START Rows

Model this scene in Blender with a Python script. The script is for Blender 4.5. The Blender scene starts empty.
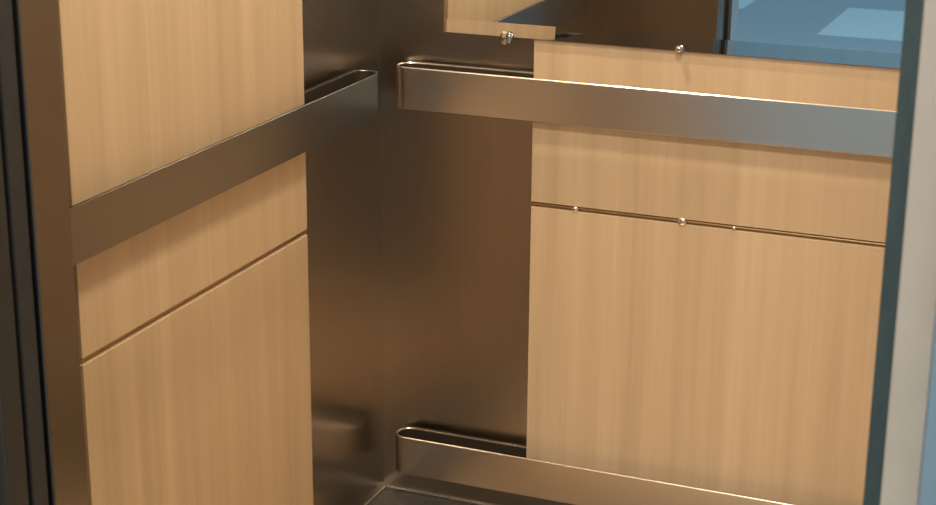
import bpy, bmesh, math
from mathutils import Matrix, Vector

SC = bpy.context.scene
COL = SC.collection

# ------------------------------------------------------------------ helpers
def link(o, parent=None):
    COL.objects.link(o)
    if parent is not None:
        o.parent = parent
    return o

def mesh_obj(name, bm, mat, parent=None, smooth=False):
    bmesh.ops.recalc_face_normals(bm, faces=bm.faces[:])
    me = bpy.data.meshes.new(name)
    bm.to_mesh(me); bm.free()
    if smooth:
        for p in me.polygons:
            p.use_smooth = True
        try:
            me.set_sharp_from_angle(angle=math.radians(40))
        except Exception:
            pass
    me.materials.append(mat)
    return link(bpy.data.objects.new(name, me), parent)

def tag(o, label=None, cat=None, group=None, kind=None):
    if label: o['label'] = label
    if cat: o['category'] = cat
    if group: o['group'] = group
    if kind: o['kind'] = kind
    return o

def empty(name, loc=(0, 0, 0)):
    o = bpy.data.objects.new(name, None)
    o.empty_display_size = .1
    o.location = loc
    return link(o)

def add_box(bm, a, b, bevel=0.0, seg=2):
    """axis-aligned box from corner a to corner b"""
    r = bmesh.ops.create_cube(bm, size=1.0)
    vs = r['verts']
    for v in vs:
        v.co = Vector([(a[i] + b[i]) / 2 + v.co[i] * (b[i] - a[i]) for i in range(3)])
    if bevel > 0:
        es = list({e for v in vs for e in v.link_edges})
        bmesh.ops.bevel(bm, geom=es, offset=bevel, segments=seg, profile=.5, affect='EDGES')
    return vs

def box_obj(name, a, b, mat, parent=None, bevel=0.0, seg=2, smooth=False):
    bm = bmesh.new(); add_box(bm, a, b, bevel, seg)
    return mesh_obj(name, bm, mat, parent, smooth)

def struct(name, a, b, mat, bevel=0.0):
    return tag(box_obj(name, a, b, mat, bevel=bevel), kind='structure')

def add_lathe(bm, profile, M, seg=32):
    """revolve (r, h) profile round local Z then transform by M"""
    rings = []
    for r, h in profile:
        if r < 1e-6:
            rings.append([bm.verts.new(M @ Vector((0, 0, h)))])
        else:
            rings.append([bm.verts.new(M @ Vector((r * math.cos(2 * math.pi * k / seg),
                                                   r * math.sin(2 * math.pi * k / seg), h))) for k in range(seg)])
    for A, B in zip(rings, rings[1:]):
        for k in range(seg):
            k2 = (k + 1) % seg
            if len(A) == 1 and len(B) == 1: continue
            if len(A) == 1: bm.faces.new((A[0], B[k], B[k2]))
            elif len(B) == 1: bm.faces.new((A[k], B[0], A[k2]))
            else: bm.faces.new((A[k], B[k], B[k2], A[k2]))

def add_band(bm, path, thick, z0, z1, lip=0.0008):
    """a flat metal band of given thickness following a 2-D path (left side = outer), standing z0..z1"""
    n = len(path)
    L, Rr = [], []
    for i in range(n):
        p = Vector(path[i])
        d = Vector((0, 0))
        if i > 0: d += (p - Vector(path[i - 1])).normalized()
        if i < n - 1: d += (Vector(path[i + 1]) - p).normalized()
        d.normalize()
        nrm = Vector((-d.y, d.x))
        L.append(p); Rr.append(p + nrm * thick)
    # cross-section corners with small eased edges
    def sec(i):
        o, q = L[i], Rr[i]
        u = (q - o).normalized()
        pts = [(o, z0 + lip), (o + u * lip, z0), (q - u * lip, z0), (q, z0 + lip),
               (q, z1 - lip), (q - u * lip, z1), (o + u * lip, z1), (o, z1 - lip)]
        return [bm.verts.new((p.x, p.y, z)) for p, z in pts]
    S = [sec(i) for i in range(n)]
    for A, B in zip(S, S[1:]):
        for k in range(8):
            k2 = (k + 1) % 8
            bm.faces.new((A[k], B[k], B[k2], A[k2]))
    bm.faces.new(S[0]); bm.faces.new(list(reversed(S[-1])))

# ------------------------------------------------------------------ materials
def new_mat(name):
    m = bpy.data.materials.new(name); m.use_nodes = True
    nt = m.node_tree
    bs = nt.nodes['Principled BSDF']
    return m, nt, bs

def setv(bs, **kw):
    for k, v in kw.items():
        k = k.replace('_', ' ')
        if k in bs.inputs:
            bs.inputs[k].default_value = v

def simple(name, col, rough=.5, metal=0.0, noise=0.0, nscale=30.0, spec=.5):
    m, nt, bs = new_mat(name)
    setv(bs, Roughness=rough, Metallic=metal)
    bs.inputs['Specular IOR Level'].default_value = spec
    tc = nt.nodes.new('ShaderNodeTexCoord')
    nz = nt.nodes.new('ShaderNodeTexNoise'); nz.inputs['Scale'].default_value = nscale
    nz.inputs['Detail'].default_value = 4
    nt.links.new(tc.outputs['Object'], nz.inputs['Vector'])
    cr = nt.nodes.new('ShaderNodeValToRGB')
    cr.color_ramp.elements[0].position = .3; cr.color_ramp.elements[1].position = .7
    cr.color_ramp.elements[0].color = tuple(c * (1 - noise) for c in col) + (1,)
    cr.color_ramp.elements[1].color = tuple(min(1, c * (1 + noise)) for c in col) + (1,)
    nt.links.new(nz.outputs['Fac'], cr.inputs['Fac'])
    nt.links.new(cr.outputs['Color'], bs.inputs['Base Color'])
    return m

def steel(name, col, rough=.28, grain='z', aniso=.0, rot=0.0, var=.03, blotch=.015):
    """brushed stainless steel; grain = direction the brushing runs in"""
    m, nt, bs = new_mat(name)
    setv(bs, Metallic=1.0, Roughness=rough, Anisotropic=aniso)
    bs.inputs['Anisotropic Rotation'].default_value = rot
    tc = nt.nodes.new('ShaderNodeTexCoord')
    mp = nt.nodes.new('ShaderNodeMapping')
    s = {'x': (2, 160, 160), 'y': (160, 2, 160), 'z': (160, 160, 2)}[grain]
    mp.inputs['Scale'].default_value = s
    nt.links.new(tc.outputs['Object'], mp.inputs['Vector'])
    nz = nt.nodes.new('ShaderNodeTexNoise'); nz.inputs['Scale'].default_value = 1.0
    nz.inputs['Detail'].default_value = 3
    nt.links.new(mp.outputs['Vector'], nz.inputs['Vector'])
    cr = nt.nodes.new('ShaderNodeValToRGB')
    cr.color_ramp.elements[0].position = .25; cr.color_ramp.elements[1].position = .75
    cr.color_ramp.elements[0].color = tuple(c * (1 - var) for c in col) + (1,)
    cr.color_ramp.elements[1].color = tuple(c * (1 + var) for c in col) + (1,)
    nt.links.new(nz.outputs['Fac'], cr.inputs['Fac'])
    nt.links.new(cr.outputs['Color'], bs.inputs['Base Color'])
    n2 = nt.nodes.new('ShaderNodeTexNoise'); n2.inputs['Scale'].default_value = 5.0
    n2.inputs['Detail'].default_value = 3
    nt.links.new(tc.outputs['Object'], n2.inputs['Vector'])
    mr = nt.nodes.new('ShaderNodeMapRange')
    mr.inputs['To Min'].default_value = rough - blotch; mr.inputs['To Max'].default_value = rough + blotch
    nt.links.new(n2.outputs['Fac'], mr.inputs['Value'])
    nt.links.new(mr.outputs['Result'], bs.inputs['Roughness'])
    if aniso > 0:
        tg = nt.nodes.new('ShaderNodeCombineXYZ')       # the sheen spreads across the brushing
        for k, v in enumerate((.7071, .7071, 0) if grain == 'z' else (0, 0, 1)):
            tg.inputs[k].default_value = v
        nt.links.new(tg.outputs[0], bs.inputs['Tangent'])
    return m

def wood(name, seed=0.0):
    """pale vertical-grain laminate"""
    m, nt, bs = new_mat(name)
    N = nt.nodes.new; Lk = nt.links.new
    tc = N('ShaderNodeTexCoord')
    def grain(scale, z, detail, off):
        mp = N('ShaderNodeMapping')
        mp.inputs['Scale'].default_value = (scale, scale, z)
        mp.inputs['Location'].default_value = (off + seed, off * 1.7 + seed, off * .3)
        Lk(tc.outputs['Object'], mp.inputs['Vector'])
        nz = N('ShaderNodeTexNoise'); nz.inputs['Scale'].default_value = 1.0
        nz.inputs['Detail'].default_value = detail; nz.inputs['Roughness'].default_value = .6
        Lk(mp.outputs['Vector'], nz.inputs['Vector'])
        return nz.outputs['Fac']
    broad = grain(17, .55, 2, 3.1)
    mid = grain(70, 1.6, 3, 9.7)
    fine = grain(330, 5.0, 3, 1.3)
    a = N('ShaderNodeMath'); a.operation = 'MULTIPLY_ADD'
    Lk(broad, a.inputs[0]); a.inputs[1].default_value = .58
    b = N('ShaderNodeMath'); b.operation = 'MULTIPLY_ADD'
    Lk(mid, b.inputs[0]); b.inputs[1].default_value = .32
    c = N('ShaderNodeMath'); c.operation = 'MULTIPLY'
    Lk(fine, c.inputs[0]); c.inputs[1].default_value = .10
    Lk(c.outputs[0], b.inputs[2]); Lk(b.outputs[0], a.inputs[2])
    cr = N('ShaderNodeValToRGB')
    e = cr.color_ramp.elements
    e[0].position = .30; e[0].color = WOOD_DARK + (1,)
    e[1].position = .68; e[1].color = WOOD_LIGHT + (1,)
    mid_e = e.new(.50); mid_e.color = WOOD_MID + (1,)
    Lk(a.outputs[0], cr.inputs['Fac'])
    Lk(cr.outputs['Color'], bs.inputs['Base Color'])
    setv(bs, Roughness=.42)
    bs.inputs['Specular IOR Level'].default_value = .35
    return m

def emit(name, col, strength):
    m, nt, bs = new_mat(name)
    bs.inputs['Base Color'].default_value = (*col, 1)
    bs.inputs['Emission Color'].default_value = (*col, 1)
    bs.inputs['Emission Strength'].default_value = strength
    return m

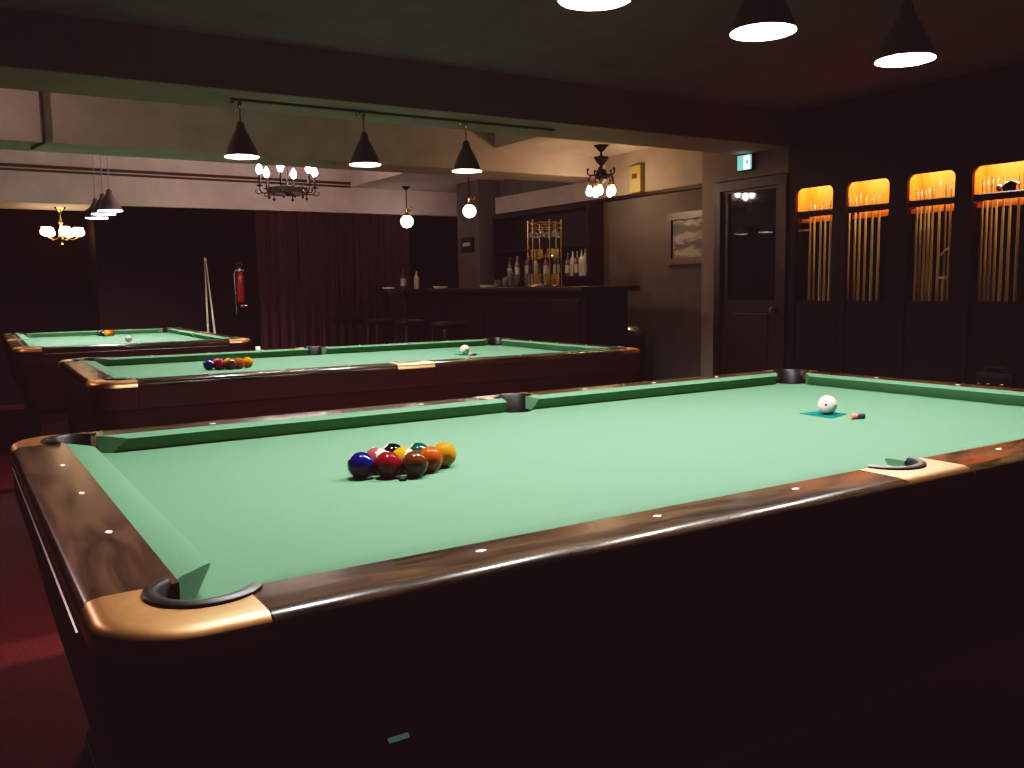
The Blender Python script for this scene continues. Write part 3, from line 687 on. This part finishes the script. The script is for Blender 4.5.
# ------------------------------------------------------------------ cue cabinets along the right wall
ARCH = [(2.37, 2.69), (1.93, 2.26), (1.48, 1.80), (1.02, 1.37)]
EDGE = [2.755, 2.315, 1.865, 1.425, .945]
CABN = ['leftmost', 'second', 'third', 'rightmost']
def cabinet(i):
    y1, y0 = EDGE[i]-.0015, EDGE[i+1]+.0015; a0, a1 = ARCH[i]
    t = thing('cue_cabinet', ['leftmost dark cue cabinet with a lit arched top, next to the door', 'second lit dark cue cabinet counting from the door',
                              'third lit dark cue cabinet counting from the door', 'rightmost lit dark cue cabinet, cut by the photo edge'][i], 'cabinet', (3.7, (y0+y1)/2, 0), 0, 'lit cue cabinets along the right wall')
    cy = (y0+y1)/2; L = lambda y: y-cy
    H = zz(1.188); z0 = .19
    b = MB(); frame_plate(b, L(y0), L(y1), z0, H, L(a0), L(a1), z0, zz(1.07), 0, .028, .045)
    b.box(0, .028, L(y0), L(y1), 0, z0); b.build('face_frame', M['dark_wood'], t, True, 30)
    D = .210; ya, yb = L(y0)+.012, L(y1)-.012
    b = MB(); b.box(.028, D, L(y0), ya, 0, H).box(.028, D, yb, L(y1), 0, H).box(.028, D, ya, yb, H-.012, H).box(.028, D, ya, yb, z0-.015, z0)
    b.build('carcass', M['dark_wood'], t, False)
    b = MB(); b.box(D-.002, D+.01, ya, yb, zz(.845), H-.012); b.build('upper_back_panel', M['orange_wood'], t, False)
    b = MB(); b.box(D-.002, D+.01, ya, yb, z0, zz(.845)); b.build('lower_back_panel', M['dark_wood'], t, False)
    for u0, u1 in ((ya+.0005, ya+.004), (yb-.004, yb-.0005)):
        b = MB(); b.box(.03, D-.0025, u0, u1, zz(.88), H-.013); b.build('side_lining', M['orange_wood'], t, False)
    b = MB(); b.box(.03, .052, ya+.005, yb-.005, zz(.868), zz(.905)); rk = b.build('cue_rack', M['dark_wood'], t, False)
    b = MB(); b.box(.028, .052, ya+.005, yb-.005, zz(.9055), zz(.911)); b.build('metal_strip', M['chrome'], rk, False)
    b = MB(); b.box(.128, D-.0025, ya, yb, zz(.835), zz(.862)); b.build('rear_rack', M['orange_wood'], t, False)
    b = MB(); b.box(.03, .052, ya, yb, zz(.245), zz(.268)).box(.128, D-.0025, ya, yb, zz(.245), zz(.268)); b.build('middle_shelf', M['dark_wood'], t, False)
    b = MB(); b.box(.012, .020, L(a0)-.01, L(a1)+.01, z0+.0005, zz(.262)); b.build('added_lower_panel', M['dark_wood'], t, False)  # opaque board added to keep the lower cue halves dark
    b = MB(); b.box(.05, .17, ya+.02, yb-.02, H-.035, H-.0125); b.build('cabinet_light', emis('cabinet_tube', (1, .50, .19), 17), t, False)
    return t
cabs = [cabinet(i) for i in range(4)]
def build_cue(shaft, butt):
    t = thing('billiard_cue', '', 'cue')
    b = MB(); b.lathe([(.0145, 0), (.0145, .025), (.014, .027)], 12); b.build('bumper', M['bumper'], t)
    b = MB(); b.lathe([(.0145, .027), (.0140, .30), (.0115, .70)], 12); b.build('butt', M[butt], t)
    b = MB(); b.lathe([(.0115, .70), (.0085, 1.10), (.0065, 1.428)], 12); b.build('shaft', M[shaft], t)
    b = MB(); b.lathe([(.0065, 1.428), (.0064, 1.452)], 12); b.build('ferrule', M['ferrule'], t)
    b = MB(); b.lathe([(.0064, 1.452), (.0064, 1.460), (.004, 1.465)], 12); b.build('tip', M['tip_blue'], t)
    return t
cue_a = build_cue('cue_shaft', 'cue_shaft'); cue_w = build_cue('cue_white', 'cue_white'); cue_b = build_cue('cue_shaft', 'cue_butt')
used = set()
CUES = [[(2.704, 0, 'w'), (2.666, -.01, 'a'), (2.611, -.035, 'b'), (2.570, .0, 'b'), (2.525, .0, 'a')],
        [(2.371, .0, 'a'), (2.317, .005, 'a'), (2.281, .03, 'a'), (2.233, .005, 'b'), (2.180, .0, 'a'), (2.127, .015, 'a')],
        [(1.846, .0, 'a'), (1.818, .005, 'w'), (1.789, .0, 'a'), (1.762, .01, 'a'), (1.735, .015, 'b'), (1.687, .06, 'a'), (1.647, .02, 'b'), (1.612, .03, 'w')],
        [(1.407, .02, 'b'), (1.377, .03, 'a'), (1.349, .03, 'w'), (1.318, .035, 'a'), (1.278, .03, 'b'), (1.236, .02, 'a'), (1.185, .025, 'w')]]
protos = {'a': cue_a, 'w': cue_w, 'b': cue_b}; fresh = {'a': True, 'w': True, 'b': True}
for ci, row in enumerate(CUES):
    for k, (y, dz, kd) in enumerate(row):
        xq = 3.7+.072+.036*(k % 2)
        y = -1.759+(y+1.759)*(xq+1.546)/5.426
        y = min(max(y, EDGE[ci+1]+.030), EDGE[ci]-.030)
        if fresh[kd]: o = protos[kd]; fresh[kd] = False
        else: o = copy_tree(protos[kd])
        o.location = (xq, y, .1915)
        o.scale = (1, 1, (1.545+dz)/1.465)
        o.rotation_euler = (0, 0, 0)
        tag(o, '%s cue from the left in the %s lit cue cabinet' % (ORD[k], ['leftmost', 'second', 'third', 'rightmost'][ci]), 'cue', 'cues in the lit cabinets')
# two cues leaning on the dark wall behind the far table
for k, (x, tx) in enumerate(((.85, .885), (.95, .89))):
    o = copy_tree(cue_w)
    a = Vector((x, 8.27-.09*k, 0)); top = Vector((tx, 8.40-.05*k, zz(.70)))
    dv = (top-a).normalized(); o.location = a+Vector((0, 0, .004)); o.rotation_mode = 'QUATERNION'; o.rotation_quaternion = Vector((0, 0, 1)).rotation_difference(dv)
    tag(o, ['upright one of two pale cues leaning on the dark back wall', 'slanted one of two pale cues leaning on the dark back wall'][k], 'cue', 'cues leaning on the back wall')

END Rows

- [Exercise aim] Repeat the lines above, starting at the first and stopping after the line that holds "return mesh_obj(name, bm, mat, parent, smooth)", with the pictures left out.

- [Task result]
Model this scene in Blender with a Python script. The script is for Blender 4.5. The Blender scene starts empty.
import bpy, bmesh, math
from mathutils import Matrix, Vector

SC = bpy.context.scene
COL = SC.collection

# ------------------------------------------------------------------ helpers
def link(o, parent=None):
    COL.objects.link(o)
    if parent is not None:
        o.parent = parent
    return o

def mesh_obj(name, bm, mat, parent=None, smooth=False):
    bmesh.ops.recalc_face_normals(bm, faces=bm.faces[:])
    me = bpy.data.meshes.new(name)
    bm.to_mesh(me); bm.free()
    if smooth:
        for p in me.polygons:
            p.use_smooth = True
        try:
            me.set_sharp_from_angle(angle=math.radians(40))
        except Exception:
            pass
    me.materials.append(mat)
    return link(bpy.data.objects.new(name, me), parent)

def tag(o, label=None, cat=None, group=None, kind=None):
    if label: o['label'] = label
    if cat: o['category'] = cat
    if group: o['group'] = group
    if kind: o['kind'] = kind
    return o

def empty(name, loc=(0, 0, 0)):
    o = bpy.data.objects.new(name, None)
    o.empty_display_size = .1
    o.location = loc
    return link(o)

def add_box(bm, a, b, bevel=0.0, seg=2):
    """axis-aligned box from corner a to corner b"""
    r = bmesh.ops.create_cube(bm, size=1.0)
    vs = r['verts']
    for v in vs:
        v.co = Vector([(a[i] + b[i]) / 2 + v.co[i] * (b[i] - a[i]) for i in range(3)])
    if bevel > 0:
        es = list({e for v in vs for e in v.link_edges})
        bmesh.ops.bevel(bm, geom=es, offset=bevel, segments=seg, profile=.5, affect='EDGES')
    return vs

def box_obj(name, a, b, mat, parent=None, bevel=0.0, seg=2, smooth=False):
    bm = bmesh.new(); add_box(bm, a, b, bevel, seg)
    return mesh_obj(name, bm, mat, parent, smooth)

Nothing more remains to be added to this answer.